PSIR DeepAnalysis

case approach

Case approach

  1. Making difficult decisions : Administrators face myriad of issues during their dealing with public affairs. They face dilemmas, challenges in taking right decisions so that they do not feel dissonance or crisis of conscience.

They should think through following questions:

  1. Have I reviewed the facts carefully?
  2. Besides myself, who else may be affected by these steps or decisions?
  3. what are the key challenges or issues involved?
  4. what does the government require me to do in this situation?
  5. what are the laws, regulations or any customs which can give guidance to solve the issues?
  6. what are the values which should be taken into consideration?
  7. Have I used the resources available to me to understand my duties, rights, powers, discretion and other social obligations?
  8. Have I thought carefully about my options and the potential consequences?
  9. Will my decision stand the test of time? ( Is it feasible, sustainable, pragmatic in essence?)
  10. Will it set a right precedent for the future reference?

Some of the ethical dilemmas that public servants confront in the course of their duties revolve around:

  • administrative discretion
  • corruption
  • nepotism
  • pressure for conformity
  • administrative secrecy
  • information leaks
  • public accountability
  • policy conundrum
  • public scrutiny
  • pressure group influence

The responsibility for maintaining standards and creating an environment for good ethical conduct in the public service falls largely under on the public service itself.

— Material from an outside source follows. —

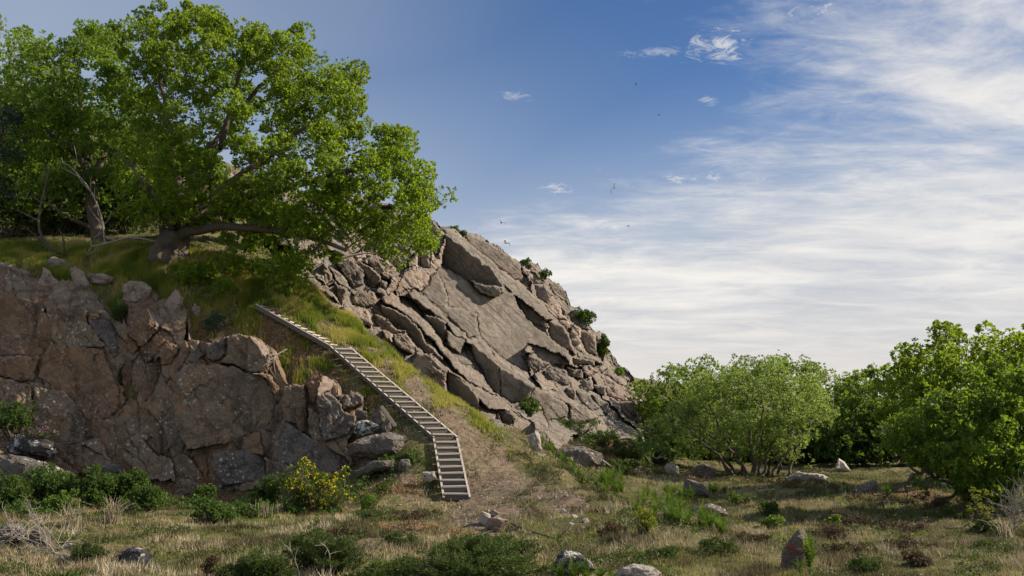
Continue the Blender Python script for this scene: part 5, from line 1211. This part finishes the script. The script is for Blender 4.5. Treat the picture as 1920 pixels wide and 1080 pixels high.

Strategies which can be adopted to contain unethical behaviour and corruption:

  • pubic sector code of ethics
  • improved remuneration
  • income, assets disclosure
  • policy and programme rationalization
  • watchdog agencies
  • open procurement procedures
  • single window operations
  • anti-corruption agencies
  • ombudsman
  • supreme audit institutions
  • scrutiny by civil society institutions social audit
  • Right to Information and Citizen Charters
  • administrative reforms

The following principles are the ones most commonly appealed to in applied ethical discussions:

  • Personal benefit: acknowledge the extent to which an action produces beneficial consequences for the individual in question.
  • Social benefit: acknowledge the extent to which an action produces beneficial consequences for society.
  • Principle of benevolence: help those in need.
  • Principle of paternalism: assist others in pursuing their best interests when they cannot do so themselves.
  • Principle of harm: do not harm others.
  • Principle of honesty: do not deceive others.
  • Principle of lawfulness: do not violate the law.
  • Principle of autonomy: acknowledge a person’s freedom over his/her actions or physical body.
  • Principle of justice: acknowledge a person’s right to due process, fair compensation for harm done, and fair distribution of benefits.
  • Rights: acknowledge a person’s rights to life, information, privacy, free expression, and safety. source:(https://www.iep.utm.edu)

Few more point of reference:

According to Buddhism , an act is ethical if it is meant to bring genuine well being to others.

Before deciding how to act, Dalai Lama guides us:

Are we being broad minded or narrow minded?

Have we taken into account the overall situation or are we considering only selected information?

Is our view short-term or long term?

Is our motivation genuinely compassionate?

Is our compassion limited to our families, or friends and those we identify with closely?

we will explore following dimensions adequately to write comprehensive and holistic case study answer:

  1. Types of case studies: We must know that what kind of case studies can be asked. Knowing this aspect can help us to tackle this effectively. This will help us to evolve a tailor-made approach so that we can write our answer without thinking too much on our response.
  2. Understanding the theme of case study: (a) stakeholders (b) values involved (c) facts given (d)key challenge or issue of the case study . These are the aspects which will help us to introduce the case study which we will discuss in introduction part and also help us to write our courses of action.
  3. Focusing on the given instructions
  4. writing an appropriate introduction
  5. writing course of action, options available, solutions, suggestions or our response to any given issue in the case study.(this can be the main demand of the case study ).
  6. Way forward and conclusion part.
  7. Language competence in case studies.